THE REQUEST.
Of the lines below, how many hold the string "scene"? Give only the number.

MATERIAL TO PROCESS.
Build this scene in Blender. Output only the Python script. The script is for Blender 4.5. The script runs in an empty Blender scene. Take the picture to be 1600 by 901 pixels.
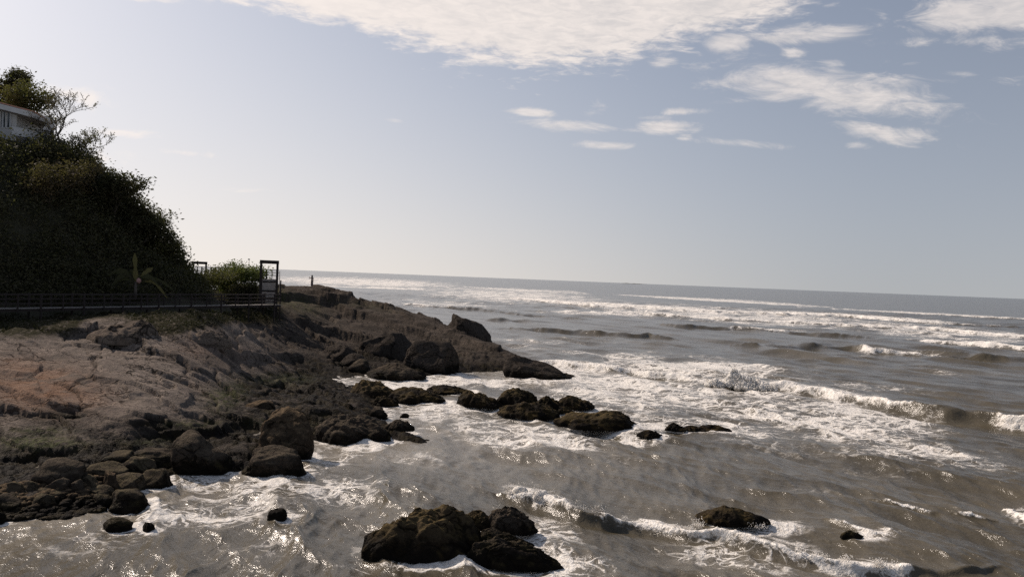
import bpy, bmesh, math, random
import numpy as np
from mathutils import Vector, Matrix

C = bpy.context.scene.collection
SC = bpy.context.scene
R = math.radians

# ------------------------------------------------------------------ camera
H, F = 10.0, 1250.0            # eye height above the sea, focal length in 1600-px units
ROLL, PITCH = R(2.27), math.atan(15.5 / F)
cp, sp = math.cos(PITCH), math.sin(PITCH)
ca, sa = math.cos(ROLL), math.sin(ROLL)
fw = np.array([0, cp, -sp]); up0 = np.array([0, sp, cp]); r0 = np.array([1.0, 0, 0])
rt = ca * r0 + sa * up0
up = -sa * r0 + ca * up0
cam_d = bpy.data.cameras.new('camera')
cam = bpy.data.objects.new('camera', cam_d); C.objects.link(cam)
cam_d.sensor_width = 36.0; cam_d.lens = 36.0 * F / 1600.0
cam_d.clip_start = 0.5; cam_d.clip_end = 200000.0
cam.matrix_world = Matrix(((rt[0], up[0], -fw[0], 0), (rt[1], up[1], -fw[1], 0), (rt[2], up[2], -fw[2], H), (0, 0, 0, 1)))
SC.camera = cam

# ------------------------------------------------------------------ light
SUN_AZ, SUN_EL = -56.0, 38.0     # degrees right of the view axis, degrees up
SKY_STRENGTH = 0.1
sun_d = bpy.data.lights.new('sun', 'SUN'); sun_d.energy = 4.7; sun_d.angle = R(0.55); sun_d.color = (1.0, 0.865, 0.745)
sun = bpy.data.objects.new('sun', sun_d); C.objects.link(sun)
sdir = Vector((math.sin(R(SUN_AZ)) * math.cos(R(SUN_EL)), math.cos(R(SUN_AZ)) * math.cos(R(SUN_EL)), math.sin(R(SUN_EL))))
sun.rotation_euler = (-sdir).to_track_quat('-Z', 'Y').to_euler()
SC.view_settings.view_transform = 'Standard'; SC.view_settings.look = 'None'
SC.view_settings.exposure = 0.0; SC.view_settings.gamma = 1.0
SC.view_settings.use_curve_mapping = False
try:
    SC.cycles.use_denoising = False
    SC.cycles.max_bounces = 6; SC.cycles.diffuse_bounces = 2; SC.cycles.glossy_bounces = 2
    SC.cycles.transparent_max_bounces = 4; SC.cycles.volume_bounces = 0
except Exception:
    pass

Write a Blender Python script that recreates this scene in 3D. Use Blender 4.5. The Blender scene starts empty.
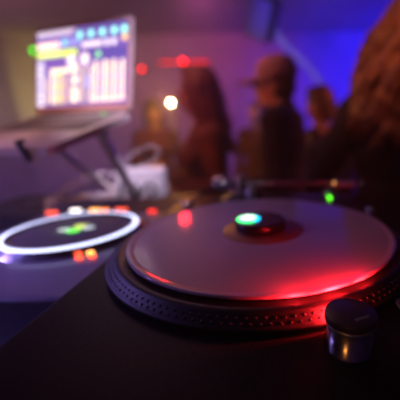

RIGHT ANSWER.
4